* Exercise directions *
Write out, please, the line containing "for poly in ([(SY1" together with all lines after it, up to and including the last one, with no other output.

* Source data *
--
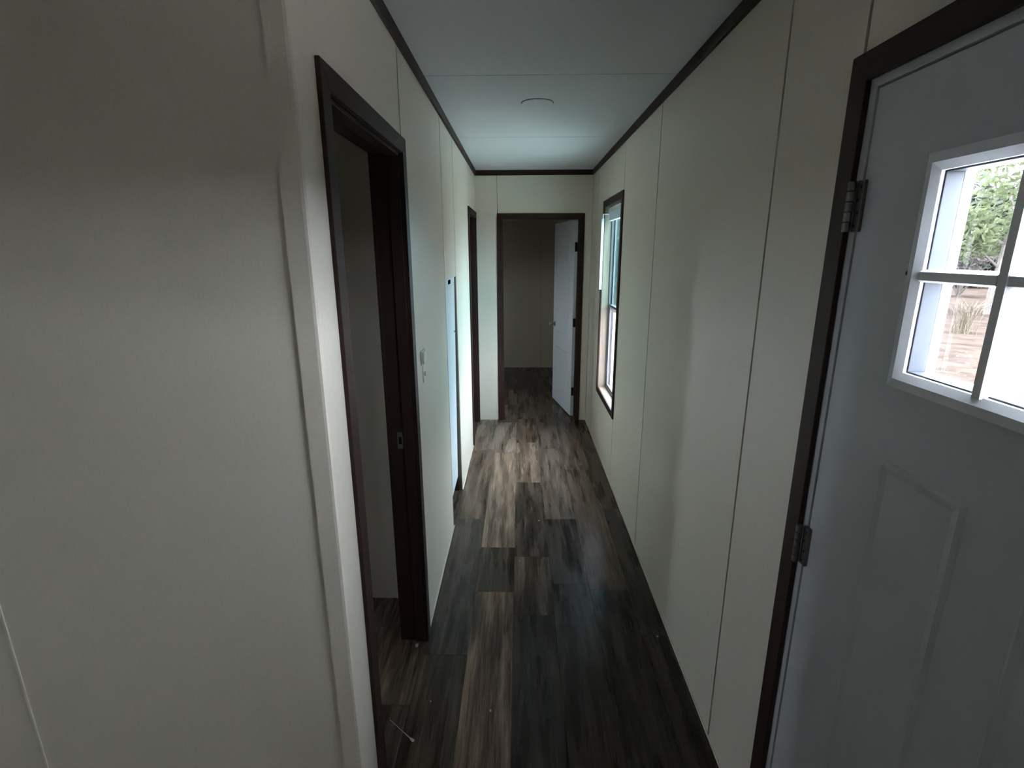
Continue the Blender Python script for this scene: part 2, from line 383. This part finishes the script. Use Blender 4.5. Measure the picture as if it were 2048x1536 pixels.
# thin pale bead where wall meets floor
def bead(name, segs, label):
    e = empty(name, label, 'baseboard', 'structure')
    for lo, hi in segs: MB().box(lo, hi).build('bead', M['wall'], e, .0015)
bead('baseboard_left', [((XL + .0002, D2[1] + .06, .0003), (XL + .006, AP[0], .010)), ((XL + .0002, AP[1], .0003), (XL + .006, D3[0] - .06, .010))], 'thin cream bead at the foot of the left hallway wall')
bead('baseboard_right', [((XR - .006, D1[1] + .056, .0003), (XR - .0002, YE, .010))], 'thin cream bead at the foot of the right wall')

# ================================================================== FRONT DOOR (right wall)
d1 = empty('door_1', 'white front door with a small gridded window in the right wall', 'door', 'structure')
y0, y1, zt = D1
casing3(RW, y0, y1, zt, .054, .012, d1)
LY0, LY1, LZ0, LZ1 = .417, .905, 1.503, 1.850
SY0, SY1, SZ1 = .244, 1.104, 2.022
# white steel frame, seen as a narrow flange between casing and slab
for poly in ([(y0 - J, 0), (SY0 - .004, 0), (SY0 - .004, SZ1 + .004), (y0 - J, zt + J)], [(SY1 + .004, 0), (y1 + J, 0), (y1 + J, zt + J), (SY1 + .004, SZ1 + .004)],
             [(y0 - J, zt + J), (SY0 - .004, SZ1 + .004), (SY1 + .004, SZ1 + .004), (y1 + J, zt + J)]):
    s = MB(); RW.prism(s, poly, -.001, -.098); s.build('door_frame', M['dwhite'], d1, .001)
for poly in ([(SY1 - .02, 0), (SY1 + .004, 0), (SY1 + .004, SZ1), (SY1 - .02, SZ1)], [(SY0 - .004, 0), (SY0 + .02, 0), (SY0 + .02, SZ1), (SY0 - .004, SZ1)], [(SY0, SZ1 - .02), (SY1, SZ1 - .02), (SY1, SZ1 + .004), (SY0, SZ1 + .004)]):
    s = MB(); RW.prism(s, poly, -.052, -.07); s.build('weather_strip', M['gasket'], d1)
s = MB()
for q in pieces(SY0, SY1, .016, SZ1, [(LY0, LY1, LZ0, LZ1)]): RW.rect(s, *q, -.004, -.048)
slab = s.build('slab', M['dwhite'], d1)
# pressed panels in the lower half of the slab
for a0, a1 in ((.425, .615), (.725, .918)):
    for z0, z1 in ((.22, 1.336),):
        b = .022; A = [(a0, z0), (a1, z0), (a1, z1), (a0, z1)]; B = [(a0 + b * .35, z0 + b * .35), (a1 - b * .35, z0 + b * .35), (a1 - b * .35, z1 - b * .35), (a0 + b * .35, z1 - b * .35)]
        C = [(a0 + b, z0 + b), (a1 - b, z0 + b), (a1 - b, z1 - b), (a0 + b, z1 - b)]
        s = MB(); RW.loft(s, [(A, -.006), (A, -.0038), (B, .0012), (C, -.0020)]); s.build('pressed_panel', M['dwhite'], slab)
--
* Correct answer *
for poly in ([(SY1 - .02, 0), (SY1 + .004, 0), (SY1 + .004, SZ1), (SY1 - .02, SZ1)], [(SY0 - .004, 0), (SY0 + .02, 0), (SY0 + .02, SZ1), (SY0 - .004, SZ1)], [(SY0, SZ1 - .02), (SY1, SZ1 - .02), (SY1, SZ1 + .004), (SY0, SZ1 + .004)]):
    s = MB(); RW.prism(s, poly, -.052, -.07); s.build('weather_strip', M['gasket'], d1)
s = MB()
for q in pieces(SY0, SY1, .016, SZ1, [(LY0, LY1, LZ0, LZ1)]): RW.rect(s, *q, -.004, -.048)
slab = s.build('slab', M['dwhite'], d1)
# pressed panels in the lower half of the slab
for a0, a1 in ((.425, .615), (.725, .918)):
    for z0, z1 in ((.22, 1.336),):
        b = .022; A = [(a0, z0), (a1, z0), (a1, z1), (a0, z1)]; B = [(a0 + b * .35, z0 + b * .35), (a1 - b * .35, z0 + b * .35), (a1 - b * .35, z1 - b * .35), (a0 + b * .35, z1 - b * .35)]
        C = [(a0 + b, z0 + b), (a1 - b, z0 + b), (a1 - b, z1 - b), (a0 + b, z1 - b)]
        s = MB(); RW.loft(s, [(A, -.006), (A, -.0038), (B, .0012), (C, -.0020)]); s.build('pressed_panel', M['dwhite'], slab)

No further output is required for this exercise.